## Input data
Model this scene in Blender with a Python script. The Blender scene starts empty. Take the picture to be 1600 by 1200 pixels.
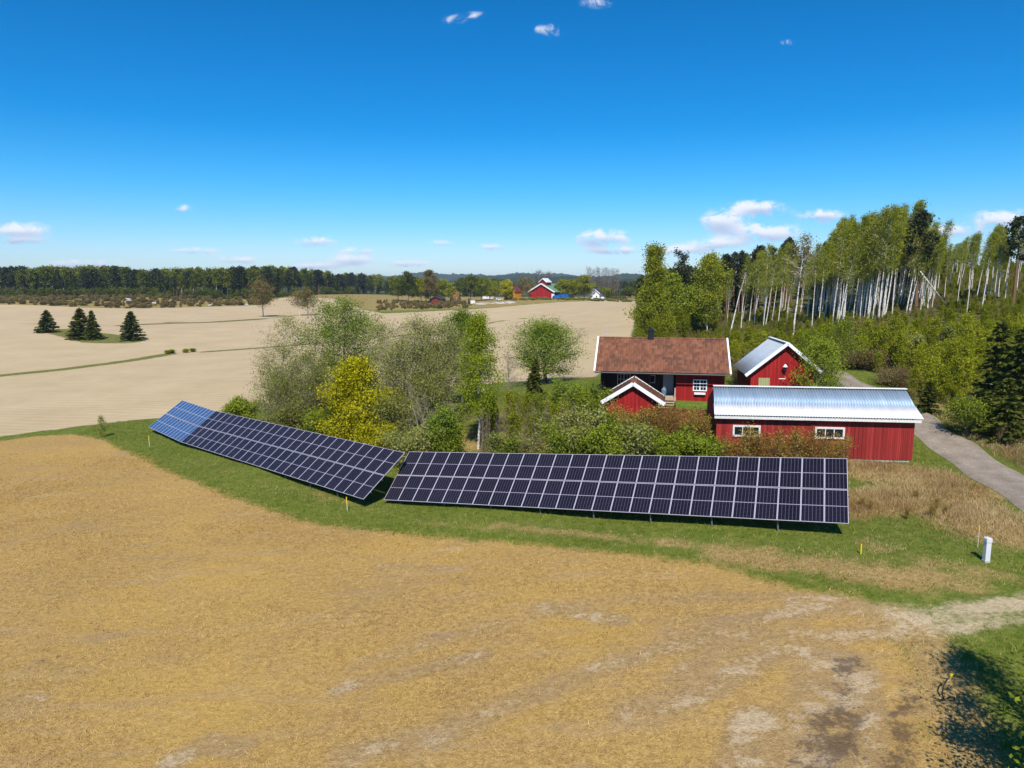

==

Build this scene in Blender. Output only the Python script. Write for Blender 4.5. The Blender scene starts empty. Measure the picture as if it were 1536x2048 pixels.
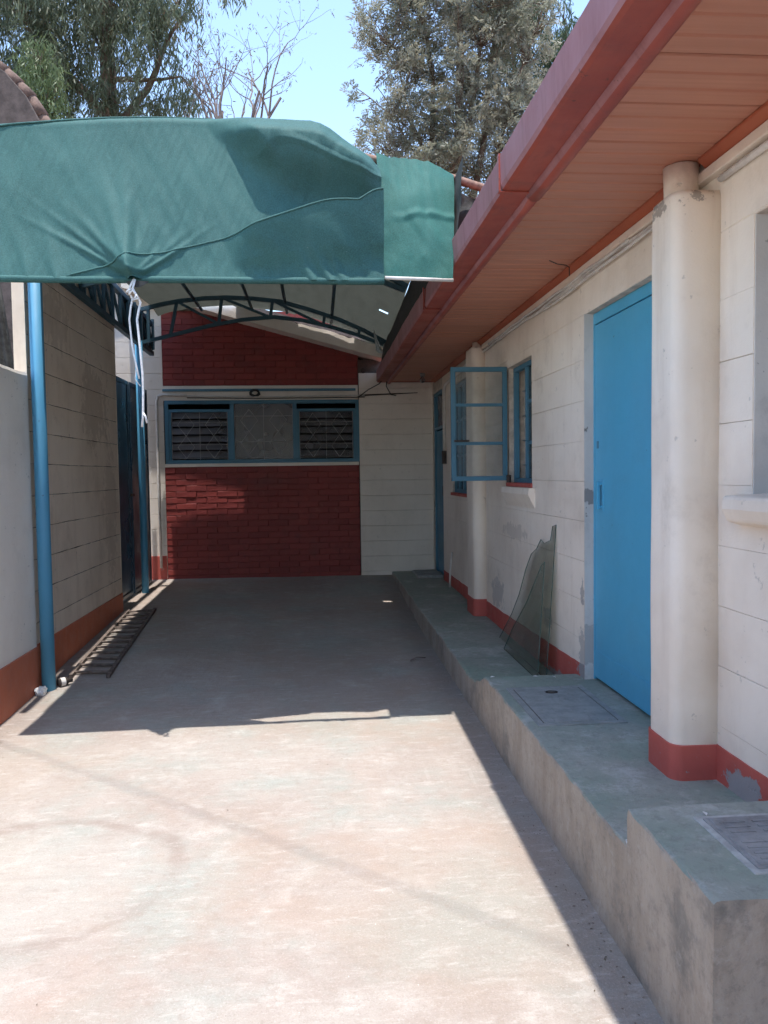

==

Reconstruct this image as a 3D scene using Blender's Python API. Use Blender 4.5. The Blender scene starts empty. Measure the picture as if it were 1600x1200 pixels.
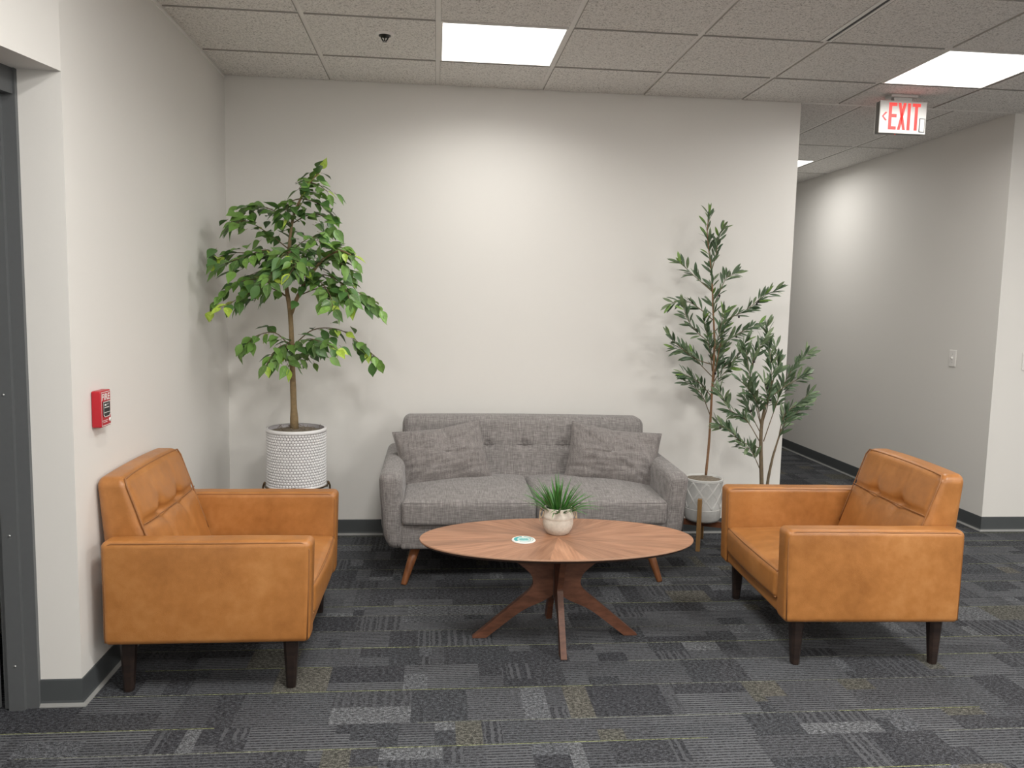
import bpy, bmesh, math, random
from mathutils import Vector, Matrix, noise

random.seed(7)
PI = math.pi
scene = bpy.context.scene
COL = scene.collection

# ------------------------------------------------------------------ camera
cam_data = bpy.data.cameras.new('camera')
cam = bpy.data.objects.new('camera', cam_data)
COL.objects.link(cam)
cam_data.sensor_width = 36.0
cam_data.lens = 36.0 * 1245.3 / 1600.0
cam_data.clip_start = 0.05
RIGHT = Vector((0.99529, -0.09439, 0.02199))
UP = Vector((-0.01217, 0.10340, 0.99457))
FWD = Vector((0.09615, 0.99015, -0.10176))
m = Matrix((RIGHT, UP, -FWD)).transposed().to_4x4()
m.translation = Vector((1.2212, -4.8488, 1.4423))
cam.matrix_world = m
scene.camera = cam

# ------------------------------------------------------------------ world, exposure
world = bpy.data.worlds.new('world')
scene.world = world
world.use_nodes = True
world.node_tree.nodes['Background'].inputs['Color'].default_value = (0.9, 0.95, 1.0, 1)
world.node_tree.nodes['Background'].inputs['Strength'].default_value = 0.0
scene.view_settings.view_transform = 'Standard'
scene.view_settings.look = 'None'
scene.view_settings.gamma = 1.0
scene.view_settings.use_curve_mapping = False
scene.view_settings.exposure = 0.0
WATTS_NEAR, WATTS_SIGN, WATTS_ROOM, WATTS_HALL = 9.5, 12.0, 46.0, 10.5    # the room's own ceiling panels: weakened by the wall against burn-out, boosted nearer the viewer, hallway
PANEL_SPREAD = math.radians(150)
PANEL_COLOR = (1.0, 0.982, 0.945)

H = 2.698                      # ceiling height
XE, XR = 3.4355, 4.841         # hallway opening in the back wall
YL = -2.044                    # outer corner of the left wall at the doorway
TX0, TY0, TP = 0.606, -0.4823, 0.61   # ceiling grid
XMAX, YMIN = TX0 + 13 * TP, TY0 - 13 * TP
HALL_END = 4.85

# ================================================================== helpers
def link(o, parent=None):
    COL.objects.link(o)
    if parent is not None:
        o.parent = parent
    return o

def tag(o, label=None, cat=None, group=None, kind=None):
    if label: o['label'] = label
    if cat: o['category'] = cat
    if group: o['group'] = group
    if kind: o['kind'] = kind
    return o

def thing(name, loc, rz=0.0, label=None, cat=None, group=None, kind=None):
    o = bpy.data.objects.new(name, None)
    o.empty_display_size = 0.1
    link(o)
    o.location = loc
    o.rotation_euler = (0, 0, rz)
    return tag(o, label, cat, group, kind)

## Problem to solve
What is the number of lines that contain "script"? Reply with that number alone.

## Result
2